I rate this ⭐️⭐️⭐️⭐️.5 stars- (4.5) simply because it’s so grim without much humor. But that’s just a matter of taste…
Spanning from a 40 year period of Jim Crow, Texas to 1974, where Nixon is impeached because of Watergate, the novel is at heart the love story between two damaged souls, Ruby Bell and Ephraim Jennings.
In spite of the harrowing, scenes of child rape and abuse, there were many wonderful parallels and I would think, tributes to some of the great black women writers of our time: Nella Larsen, on "Ruby's" themes of passing; Toni Morrison, and Zora Neale Hurston.
Ruby Bell is a woman marred by constant victimization and tragedy. Her mother was a victim of sexual assault. Her mixed race aunt, who could indeed pass as white, is murdered by the KKK. As an an orphan, she's sold to a sinister madam, Miss Barbara.

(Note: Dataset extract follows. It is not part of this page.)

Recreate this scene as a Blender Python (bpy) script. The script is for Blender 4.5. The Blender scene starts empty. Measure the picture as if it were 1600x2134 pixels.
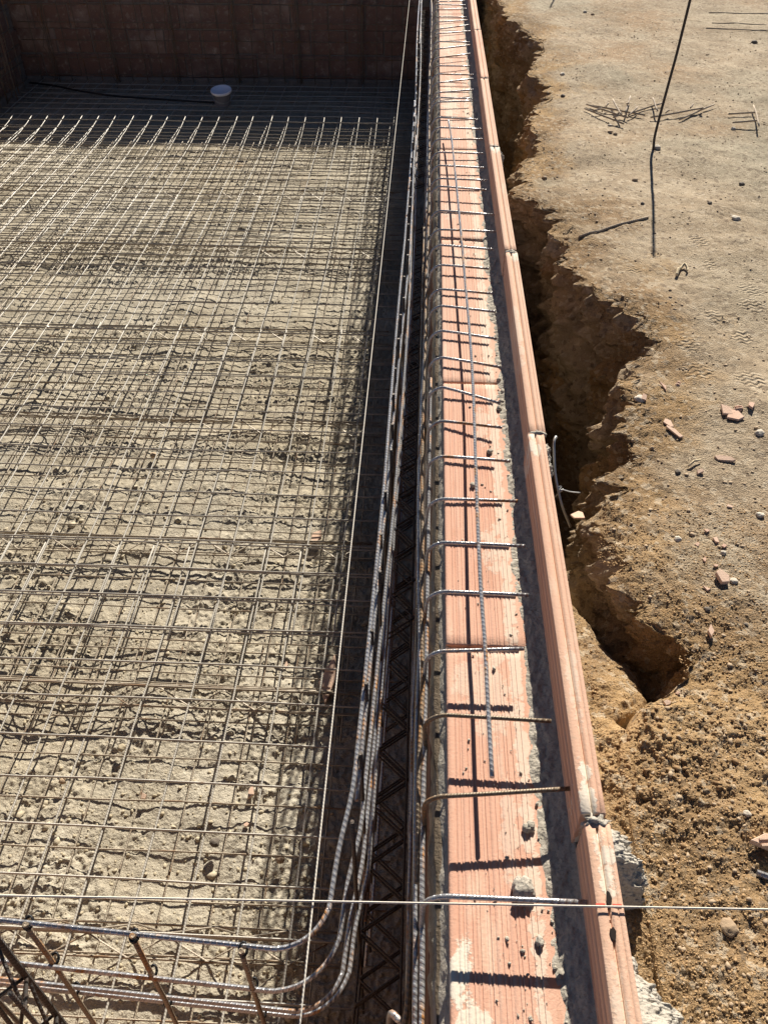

Beginning at six years old, Ruby is constantly raped and used as a receptacle. Not only is she used sexually as a means of horrible men to live out their barbaric fantasies on her, but she's beautiful enough for them to fuck their fantasies to their privates’ content.
Ruby is a victim, but she also develops a mechanism for survival which leads her to New York in search of her mother.
In New York, she grows into an androgynous young woman whom is raped by a closeted man, Hubert Malloy, who compares her to a boy with a vagina. She becomes a prostitute. She hobnobs with Ginsberg and Baldwin. She learns about the finer things in life, and returns to Liberty, Texas as a refined but scorned woman.
Ephraim's life is just as sorrowful. He is crippled and walks with a cane. His mother Otha dies in a mental institution, and his father, the evil Reverend Jennings is a rapist. He was one of Ruby's chief victimizers. At six, Reverend Jennings buys Ruby into sexual slavery.
Otha witnesses this act and leaves her insane. Ephraim's older sister Celia takes care of them both after Reverend Jennings' death. Though she knows her father is responsible for the abuse of their mother, and the defilement of little girls, Celia is unforgiving and believes that sexual assault victims are at fault for their actions, as well as her father.
She is Liberty's pillar of conservatism who actively leads a campaign for Ruby to be banished after she leaves and refuses to allow Ephraim to feel any happiness.
In addition, there are the sinister Chauncy and Percy Rankin brothers, who also rape and assault Ruby. Can Ruby ever find that superhuman strength to love and keep loving, when not many have ever shown her any decency?
I loved Ms. Bond's passages of love and redemption to be powerful evoking the spirit of resilience and survival. Her writing of imagery is lush, harrowing, and violent.
She often evokes images connected to nature- water, fire and of sex both as an act of need and love, and an act of violence tied to man's worst animalistic tendencies. However, the scenes where Ruby are raped especially as a six year old, is not for the faint of heart.
I had to put "Ruby" down a few times, because Ms. Bond does not spare the reader from reading what I saw as the unspeakable truth of abuse of what happens to young girls of color, then and now.
I even thought the rape scenes where Ruby is anally assaulted as a kid to be on par with ten year old Jude's repeated assaults from "A Little Life".
It is a universal truth that out there children are exploited sexually every day, but it takes a lot of guts to write it descriptively on paper.
"Ruby" is a beautiful, gory, violent book. It's unforgettable and does not bat a lash in the legacies of how sexual trauma on black women are tied going back to slavery and Jim Crow.
Paired texts: Sula and The Bluest Eye (Toni Morrison) Their Eyes Were Watching God (Hurston) Nella Larsen (Passing), Mama Day and The Women at Brewster Place (Gloria Naylor).